The Lost Journals of Sacajewea marks the long-awaited return of this critically acclaimed, immensely talented writer, whose career was hampered by the shuttering of her first publisher, BlueHen, shortly after her award-winning first novel, Perma Red, was published in 2002. In early February, I drove to Missoula from my home in Kalispell to interview her. The western Montana landscape of the Flathead River Basin — home to the Flathead Indian Reservation of the Confederated Salish and Kootenai Tribes — is also the dramatic setting of Perma Red, and I recalled the poignant, intense moments when the main character, Louise White Elk sets out on foot, fleeing dangerous, obsessive men and her own forced attendance at boarding school.

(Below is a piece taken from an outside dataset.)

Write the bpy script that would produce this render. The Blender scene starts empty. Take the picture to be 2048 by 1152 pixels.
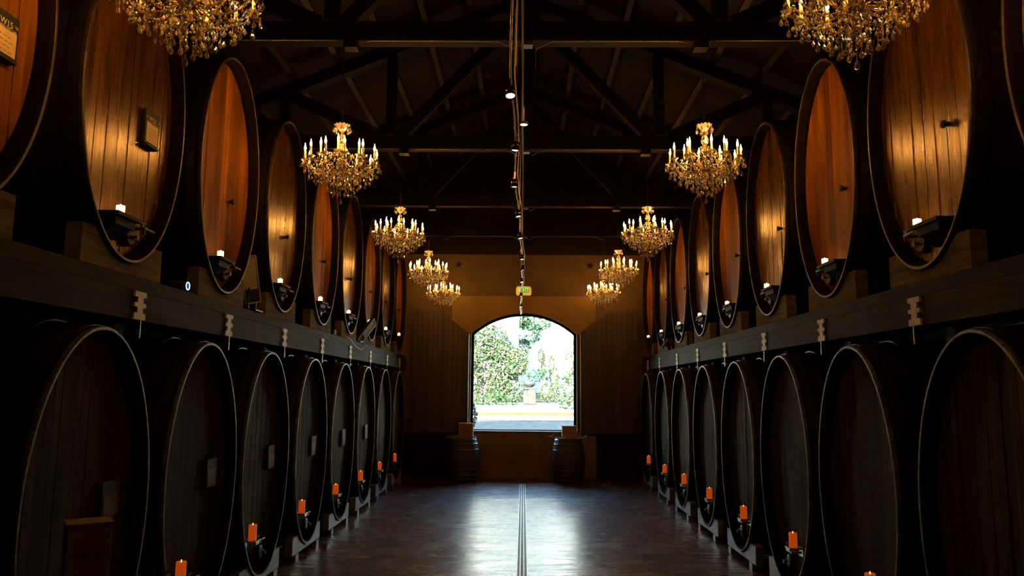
import bpy, bmesh, math, random
from mathutils import Vector, Matrix, noise
PI = math.pi
rnd = random.Random(7)
COL = bpy.context.scene.collection
SC = bpy.context.scene

# ---------------------------------------------------------------- materials
def new_mat(name):
    m = bpy.data.materials.new(name); m.use_nodes = True
    nt = m.node_tree; nt.nodes.clear()
    out = nt.nodes.new('ShaderNodeOutputMaterial')
    b = nt.nodes.new('ShaderNodeBsdfPrincipled')
    nt.links.new(b.outputs[0], out.inputs[0])
    return m, nt, b, out

def N(nt, kind, **kw):
    n = nt.nodes.new(kind)
    for k, v in kw.items():
        if k in n.inputs.keys(): n.inputs[k].default_value = v
        else: setattr(n, k, v)
    return n

def ramp(nt, fac, stops):
    r = nt.nodes.new('ShaderNodeValToRGB')
    el = r.color_ramp.elements
    while len(el) < len(stops): el.new(0.5)
    for e, (p, c) in zip(el, stops):
        e.position = p; e.color = (c[0], c[1], c[2], 1)
    nt.links.new(fac, r.inputs[0]); return r

def mult(nt, a, b, t='MULTIPLY', fac=1.0):
    m = nt.nodes.new('ShaderNodeMix'); m.data_type = 'RGBA'; m.blend_type = t
    m.inputs[0].default_value = fac
    nt.links.new(a, m.inputs[6]); nt.links.new(b, m.inputs[7]); return m.outputs[2]

def coords(nt, scale=(1, 1, 1), rot=(0, 0, 0), kind='Object'):
    tc = nt.nodes.new('ShaderNodeTexCoord'); mp = nt.nodes.new('ShaderNodeMapping')
    mp.inputs['Scale'].default_value = scale; mp.inputs['Rotation'].default_value = rot
    nt.links.new(tc.outputs[kind], mp.inputs[0]); return mp.outputs[0]

def bump(nt, b, h, strength=.3, dist=.01):
    n = nt.nodes.new('ShaderNodeBump'); n.inputs['Strength'].default_value = strength
    n.inputs['Distance'].default_value = dist
    nt.links.new(h, n.inputs['Height']); nt.links.new(n.outputs[0], b.inputs['Normal'])

def plain(name, col, rough=.5, metal=0, var=.15, scale=8, bmp=.1):
    m, nt, b, o = new_mat(name)
    v = coords(nt)
    no = N(nt, 'ShaderNodeTexNoise', Scale=scale, Detail=5.0); nt.links.new(v, no.inputs['Vector'])
    lo = tuple(c * (1 - var) for c in col); hi = tuple(min(1, c * (1 + var)) for c in col)
    r = ramp(nt, no.outputs[0], [(.3, lo), (.7, hi)])
    nt.links.new(r.outputs[0], b.inputs['Base Color'])
    b.inputs['Roughness'].default_value = rough; b.inputs['Metallic'].default_value = metal
    if bmp: bump(nt, b, no.outputs[0], bmp, .004)
    return m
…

Earling’s mother was raised on the reservation, where her maternal family held allotments; Perma Red’s protagonist, Louise White Elk, was modeled on her Aunt Louise. Earling, a member of the Confederated Salish and Kootenai Tribes, grew up in Spokane, but dropped out of high school at age 15, and at 17 earned her GED with her mother. She moved to the reservation to work for the tribal justice system as a public defender when she was 18 years old, despite having less than two weeks of training and no formal education in law. After a couple of years in the tribal justice system, she returned to Washington to study English at the University of Washington, eventually obtaining master’s degrees in English and fiction at Cornell University in New York. But Missoula would become her home. She joined the faculty at the University of Montana, where she served as the first Native American director of the creative writing program and taught both English and Native American studies. Earling is now in her mid-60s, recently retired from the university, and her long-overdue writing career appears poised for a resurgence, backed by a new independent publisher, Milkweed Editions, which reissued Perma Red last fall. Milkweed is known for representing Indigenous women and writers of color, including bestselling author Robin Wall Kimmerer and U.S. Poet Laureate Ada Limón.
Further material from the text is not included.